貴重な文献、書籍、地方乳業も含め社史など史料は1000点に達する。取り巻く情勢が大きく変わる中で「次の100年」を展望したい。過去を知ることは、現在、そして未来を知ることだ。読み解き、業界の共有財産としてデータベース化を進め、今後の持続可能な酪農・乳業の確立に役立てたい。
――酪農・乳業史は日本近代化150年と重なります。どう見ますか。
産業としては、半世紀前の加工原料乳不足払い制度を通じた北海道での生産振興が大きい。歴史的には生乳需給の波があり、不需要期の「余乳」をどう処理していくかの歴史でもあった。今は北海道がその機能を担う。今後は北海道と都府県酪農の均衡発展が課題だ。
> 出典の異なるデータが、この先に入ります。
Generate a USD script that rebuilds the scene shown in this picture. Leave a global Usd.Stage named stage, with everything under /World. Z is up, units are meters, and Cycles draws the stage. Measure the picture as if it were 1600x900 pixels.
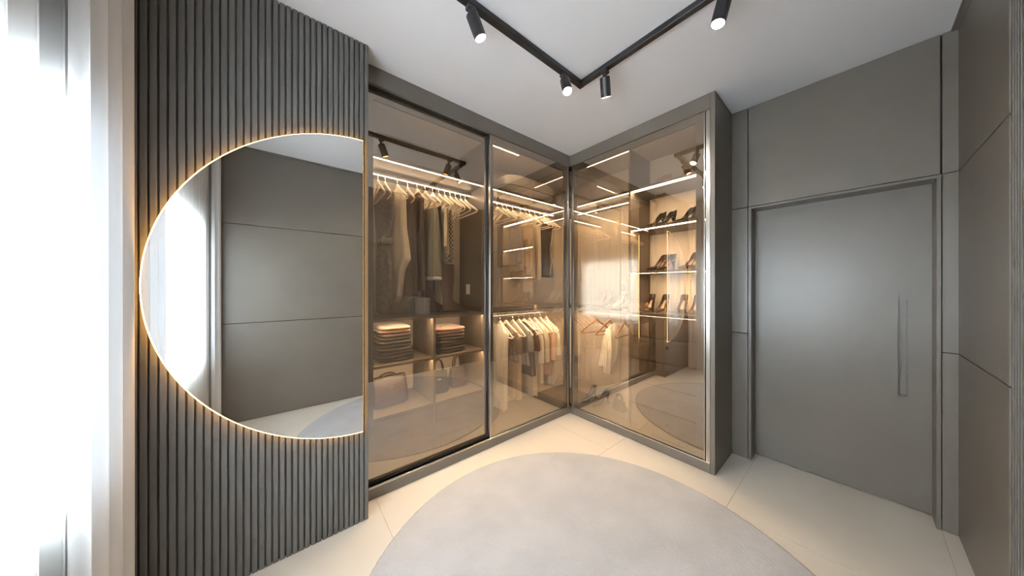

いずれにしても、商品特性から生産から処理、販売まで一貫した仕組みがますます問われる。
――今、大きな岐路に立っています。歴史から何を学び、今後にどう役立てますか。
大切なのは「戦略ビジョン」で明示した成長性、強靱性、社会性の三つ。国際化という新局面の中で、技術革新で品質、環境を最重視した戦略が欠かせない。自給飼料確保は大きな課題だ。水田を生かし、地域内での飼料確保に知恵を絞りたい。環境に配慮した持続可能な国連開発目標(SDGs)への具体的な対応も急ぐ。今こそ、その時々の課題と向き合い「柔軟性」「適応力」を発揮し難局を突破した歴史に学びたい。